Showing posts with label eco-gardening. Show all posts
Showing posts with label eco-gardening. Show all posts

Friday, 7 January 2011

At Last, A Proper Gardening Programme!

I've just finished watching the first of six programmes presened by Carol Klein - Life In A Cottage Garden, and for once, I feel I've actually watched someone doing some gardening, as opposed to someone walking across a film set  and "presenting" it to me. 

I have the feeling when I watch Gardeners World that immediately before the bit that I get to see, there were twenty three strapping lads getting everything ship shape, so that Toby and Alys can stride about showing me how hard they've been working. I know this because there is never any sign of a twig, let alone a weed, out of it's allotted place, no leaf blows unsupervised across the set, no cane, ball of string, no stray plant label ever falls drunkenly over to one side. 

I like Toby Buckland well enough, and like most gardeners,  I always watch Gardeners World, but it's rarely a piece of inspiration, unlike Carol's programme which just made me want to get out into my own garden and start sorting it all out for the new season ahead. This is what a garden programme should do. And a cookery programme come to that, in fact anything based on a practical skill should make you want to rush off and have a bash.  And it's one reason why I like Jamie Oliver, his programmes are nothing if not inspiring.

In this first programme of the series, Carol was in her garden in January, clearing away all the detritus and rubbish, not flinching from showing all the dead plants that we all  have to deal with after such a harsh winter.   Propagation being one of Carol's watchwords - she never discards plant material if it can be used to make new plants, and demonstrates enthusistically just how easy it is to do.

At one point at the top of a ladder supported by an anonymous man below in a non speaking role, she yanked vigorously at an overgrown clematis , "you need to get all this dead stuff OUT" she declaimed from up aloft, and as the ladder wobbled a bit ominously , "and that's my husband Neil down there in case you were wondering".  I expect Neil must be used to his fearless wife by now, addressing the audience confidently from twenty feet in the air,  he probably thinks at least he can at least break her fall if she comes down a bit quicker than she went up.
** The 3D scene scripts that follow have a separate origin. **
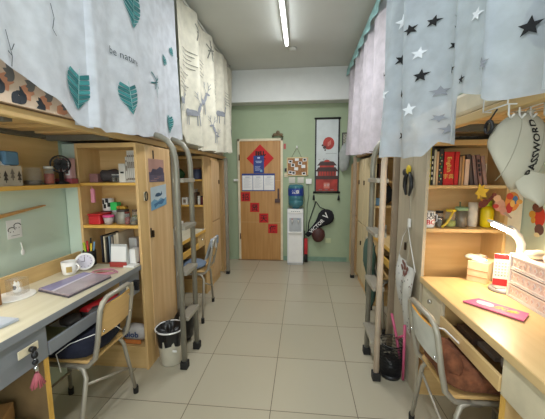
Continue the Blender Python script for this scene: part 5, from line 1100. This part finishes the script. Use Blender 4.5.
for k in range(34):
    a, b_ = rnd.random()*.94+.02, rnd.random()*.8+.15; p = shf(a, b_)+Vector((-.0015, 0, 0)); r = .005
    m.prism([(r*math.cos(q*PI/3), r*math.sin(q*PI/3)) for q in range(6)], p, (0, -1, 0), v, .0008, 1+(k % 2))
for k in range(12):
    a, b_ = .2+.45*rnd.random(), .04+.14*rnd.random(); p = shf(a, b_)+Vector((-.003, 0, 0)); m.prism(el(0, 0, .018, .012, rnd.random()*3), p, (0, -1, 0), v, .0008+.0002*k, 2)
P('sheet', m, [mat('sheet_white', 'd6d4ce', rough=.9), mat('dot_dark', '4a4444'), mat('print_brown', '8a5c50')], t)
m = MB(); m.tube([(.675, 2.06, .82), (.68, 2.02, .95), (.69, 1.96, 1.03), (.688, 1.9, .93), (.677, 1.77, .785)], .003, 6); P('cord', m, white, t)
m = MB(); m.tube([(.655, 2.1, .36), (.66, 1.99, .24), (.66, 1.9, .14)], .010, 8); m.tube([(.665, 1.86, .4), (.668, 1.86, .2), (.67, 1.86, .02)], .009, 8); m.tube([(.655, 1.98, .24), (.665, 1.86, .33)], .008, 8); ONE('pink_hanger', m, mat('bright_pink', 'c85a7c', rough=.4), 'pink plastic stand leaning on the right wardrobe beside the mesh bin', 'stand')
# far right wardrobe shelf things
m = MB(); m.ell((.86, 3.1, 1.16), (.07, .06, .09), fn=lambda d: 1+.08*math.sin(d.x*8+d.z*6)); m.tube([(.82, 3.1, 1.23), (.86, 3.09, 1.28), (.9, 3.1, 1.23)], .008, 6); ONE('black_bag', m, blackcloth, 'black bag on the middle shelf of the far right wardrobe', 'bag')
boxed('blue_tin', 'light blue tin beside the black bag on the far right wardrobe', 'tin', .74, .785, 3.05, 3.1, Z4, Z4+.075, blueL, bevel=.004)
for k in range(3): book('book', ('brown', 'orange-brown', 'dark red')[k]+' book on the top shelf of the far right wardrobe', .76+k*.03, .788+k*.03, 3.04, 3.18, Z3, .17-.01*k, [mat('far_book_%d' % k, ('6e4a38', '9a6038', '5c2a2a')[k])], 'books in the far right wardrobe')
boxed('patterned_tin', 'striped tin on the far right desk under the wardrobe', 'tin', .76, .83, 2.93, 2.98, .771, .87, mat('striped_tin', 'c9c2b4', c2='56606c', nscale=30), bevel=.004)
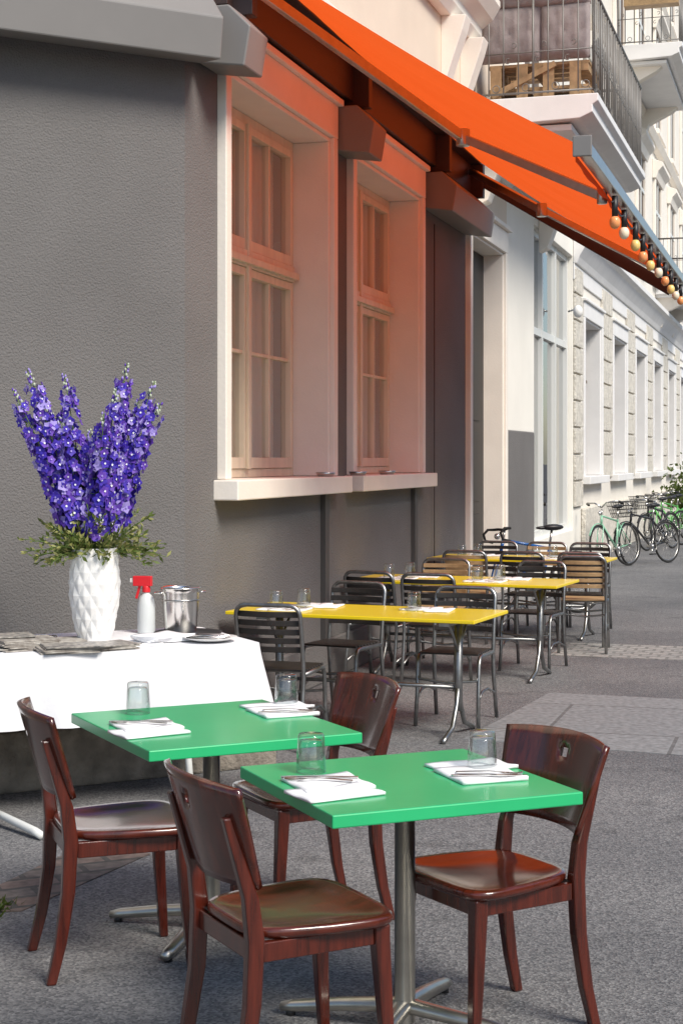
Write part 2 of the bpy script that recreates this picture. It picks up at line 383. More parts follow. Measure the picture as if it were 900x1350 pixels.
mkobj('window_surrounds',tr.mesh('as'),apt,bevel=.01); mkobj('window_sashes',sa.mesh('af'),apt); mkobj('window_glass',gl.mesh('ag'),apt); mkobj('interior',rm.mesh('ar'),apt)
lm=MB(W); lm.tube([(15.0,0,3.95),(15.0,.1,3.98)],.015,'steel',6); lm.sphere((15.0,.15,3.95),.075,'ceramic_white',sc=(1,1,1.3))
mkobj('wall_lamp',lm.mesh('walllamp'))

def balcony(s0,s1,wd,zt,name,h=1.02):
    st=MB(W)
    st.sec([(0.003,zt-.3),(wd-.2,zt-.26),(wd-.06,zt-.2),(wd-.06,zt-.12),(wd,zt-.08),(wd,zt),(0.003,zt)],s0,s1,'trim_white')
    st.box(s0+.12,s1-.12,.003,wd-.3,zt-.36,zt-.29,'trim_white')
    for s in(s0+.3,s1-.55): st.sec([(.003,zt-1.1),(.12,zt-1.05),(.25,zt-.7),(.75,zt-.45),(.9,zt-.3),(.003,zt-.3)],s,s+.25,'trim_cream')
    mkobj(name+'_slab',st.mesh(name),apt,bevel=.01)
    r=MB(W); e=.06
    def run(p,q):
        p=Vector(p);q=Vector(q);Ld=(q-p).length; d=(q-p)/Ld; n=int(Ld/.155)
        for z,t in((.06,.012),(.5,.007),(h,.022)):
            r.tube([p+Vector((0,0,zt+z)),q+Vector((0,0,zt+z))],t,'rail_iron',6)
        for k in range(n+1):
            c=p+d*(Ld*k/n); r.tube([c+Vector((0,0,zt+.04)),c+Vector((0,0,zt+h))],.008 if k%4 else .013,'rail_iron',6)
            if k<n:
                c2=p+d*(Ld*(k+.5)/n)
                # S-scrolls between the bars
                for sg_ in(-1,1):
                    pts=[]
                    for j in range(13):
                        a=j/12*math.pi*1.6; rr=.012+.026*j/12
                        pts.append(c2+d*(sg_*(.03-rr*math.cos(a)))+Vector((0,0,zt+.5+sg_*(.09+rr*math.sin(a)*1.0))))
                    if k%2==0: r.tube(pts,.005,'rail_iron',4)
                if k%2: r.tube([c2+d*math.cos(a)*.04+Vector((0,0,zt+.12+math.sin(a)*.04)) for a in [2*math.pi*j/10 for j in range(10)]],.005,'rail_iron',4,closed=True)
    run((s0+e,.02,0),(s0+e,wd-e,0)); run((s0+e,wd-e,0),(s1-e,wd-e,0)); run((s1-e,.02,0),(s1-e,wd-e,0))
    mkobj(name+'_railing',r.mesh(name+'r'),apt)
balcony(7.8,12.8,1.38,5.62,'balcony',1.15)
balcony(21,25.5,1.25,9.5,'upper_balcony')
balcony(29,33,1.25,5.9,'far_balcony')
pl=MB(W)
for z in(5.74,6.0): 
    for k in range(4): pl.box(8.0+k*.22,8.16+k*.22,.15,1.26,z,z+.03,'pallet_wood')
    for k in range(3): pl.box(8.0,8.9,.17+k*.48,.29+k*.48,z-.08,z-.001,'pallet_wood')
for k in range(4): pl.box(7.955,7.985,.18+k*.29,.30+k*.29,5.64,6.02,'pallet_wood')
pl.beam((7.94,.2,5.68),(7.94,.9,6.0),.03,.06,'pallet_wood')
mkobj('pallet_bench',pl.mesh('pallet'))
cu=MB(W)
def puff(cs,cw,cz,a,b,c):
    nx,ny=20,14; 
    for side in(-1,1):
        vs=[];fs=[]
        for i in range(nx+1):
            for j in range(ny+1):
                u=i/nx*2-1;v=j/ny*2-1
                t=(1-abs(u)**5)*(1-abs(v)**5); th=a*(.25+.75*t)*(1-.35*max(0,math.cos(u*9.4)*math.cos(v*6.3))**3)
                vs.append((cs+side*th*(t>0),cw+u*b,cz+v*c))
        for i in range(nx):
            for j in range(ny): k=i*(ny+1)+j; fs.append((k,k+ny+1,k+ny+2,k+1))
        cu.add(vs,fs,'cushion',True)
puff(8.0,.40,6.36,.09,.34,.31); puff(8.0,1.0,6.36,.09,.27,.31); puff(8.0,.68,6.78,.10,.60,.15)
mkobj('balcony_cushions',cu.mesh('cush'))
pp=MB(W); pp.box(20.7,20.98,.2,1.2,10.15,10.4,'slat_wood'); pp.T=None
for k in range(500):
    s=20.8+random.gauss(0,.12); w=random.uniform(.15,1.25); z=10.4+abs(random.gauss(0,.18)); c=W(s,w,z)
    d=Vector((random.gauss(0,1),random.gauss(0,1),random.gauss(0,1))).normalized()*.06; e=Vector((random.gauss(0,1),random.gauss(0,1),random.gauss(0,1))).normalized()*.04
    pp.add([c-d,c+e,c+d,c-e],[(0,1,2,3)],random.choice(['leaf_green','leaf_green','leaf_olive','red_plastic']))
mkobj('flower_planter',pp.mesh('planter',False))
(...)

And since Carol is some five years or more older even than I am, there really is no excuse now for me not to be out there with the wheelbarrow tomorrow.  Possibly not the ladder though.

Saturday, 6 March 2010

Plantus Labellus Ikealloides

Plant labels are annoying things. Flimsy bits of plastic that get lost, break, or become illegible, or just blow away. I'd like to have lovely slate ones, or nice pretty wooden painted ones, but like so many other things I'd like, I just never get round to making them and I certainly don't want to be paying out the money charged at fancy garden shops for them. So I was very pleased with myself when I came up with the idea of re-using something which would otherwise have been binned.

I recently installed a new venetian blind**in the bathroom, and since it came from Ikea, where everything is one size, it was miles too long and I had lots of slats leftover. The slats seem to be made of some kind of wood, or mdf, or but are thin enough to be reasonably easy to cut. They are white and about two inches or so wide, so ideal for large, legible, garden labels. I was worried that they might disintegrate in water so I tried cutting one to size, and have soaked it in a glass of water for a few days and so far it looks ok.
So hopefully, this year, no more peering at illegible bits of plastic and wondering whether it was peas or beans I sowed in that bed last week.

**We are very lucky to have views from our windows onto open fields, with nothing more than the odd dog walker passing by. However this applies to our bathroom windows as well, which are clear glazed, not frosted as most modern bathrooms are, I suppose because no one went past the garden hedge when the house was built.  But the village has grown and there are more people about than there used to be, and a not insignificant number of dog walkers pass through the field on the other side of our hedge, especially first thing in the morning.   Anyway, to avoid giving an inadvertent surprise, not to say a heart attack, to Major Fanshawe as he passes a gap in the hedge whilst taking his early morning constitutional, a venetian blind seemed to be the solution.